Os artistas clássicos que você citou acima são fundamentais para toda a pessoa que trabalha com artes visuais. Hoje em dia temos facilidade de conhecer muita gente boa através da internet. Dos artistas que trabalham com colagem hoje me dia aqui no Brasil acompanho sempre o trabalho de Daniel Bueno, Miran, Tide Hellmeister e Eduardo Recife. Mestres nas artes visuais.
Trabalhando com ilustração, além de praticar todos os dias, você tem que estar sempre em dia no que acontece no mundo, ter uma cultura geral ampla. Livros, revistas, blogs são parte do cotidiano, com certeza a leitura aguça a criatividade.
Mauricio, como vai ser a sua oficina?
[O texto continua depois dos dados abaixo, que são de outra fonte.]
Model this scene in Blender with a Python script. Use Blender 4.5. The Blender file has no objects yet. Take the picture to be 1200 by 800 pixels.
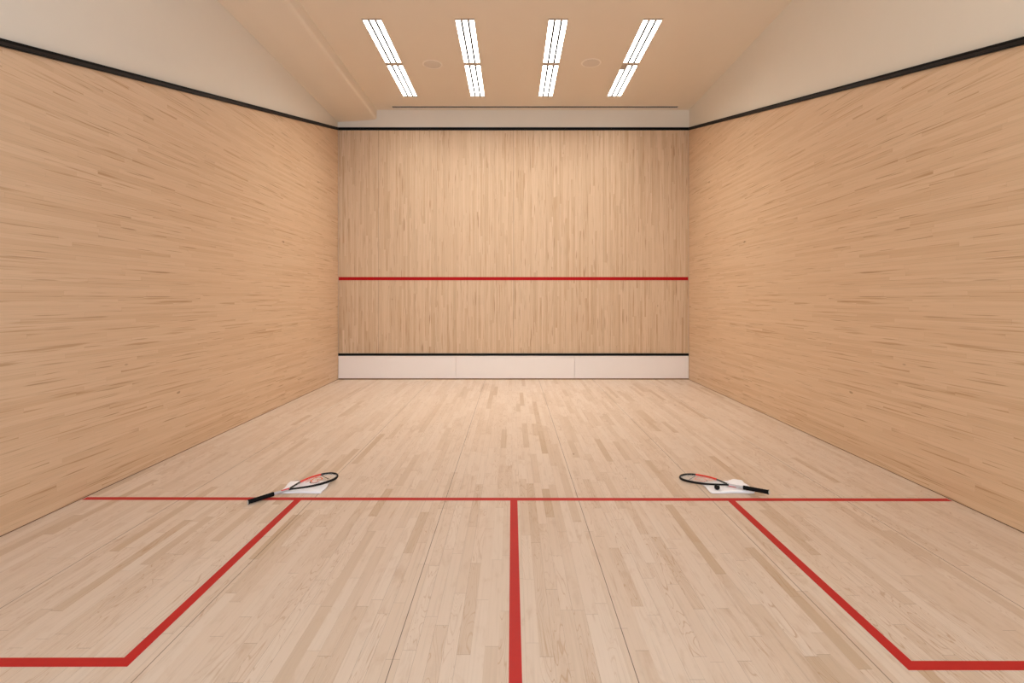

Quantas pessoas no máximo, o que precisa levar, quanto custa? Passa pra gente alguns detalhes práticos, por favor.
Já realizei esta oficina anteriormente e o resultado foi positivo. Nesta versão serão apenas 5 alunos, para uma atenção redobrada. O projeto que vai ser criado é uma capa de LP, daquelas antigas onde tantos artistas gráficos criaram obras geniais. O aluno leva apenas a vontade de aprender, todo o material é fornecido.
Você pode deixar algumas dicas para quem quer fazer colagem mas infelizmente não poderá ir à sua oficina?
Para começar: adquirir revistas e livros antigos e cortar, pensar e colar, pesquisar bastante e iniciar sem medo. Não existe um resultado certo ou errado, existe o seu resultado. Praticar sempre, visitar sites de artistas da colagem e deixar a criatividade rolar!
Obrigada!
Serviço visual!
Referências bibliográficas
DELEUZE, Gilles. O ato de criação: palestra de 1987. Folha de São Paulo. Ilustrada. 27 JUN 1999.
FOURCADE, Dominique (org). 2007. Henri Matisse: Escritos e reflexões sobre arte. Trad. Denise Bottmann. São Paulo : Cosac & Naify. 400p.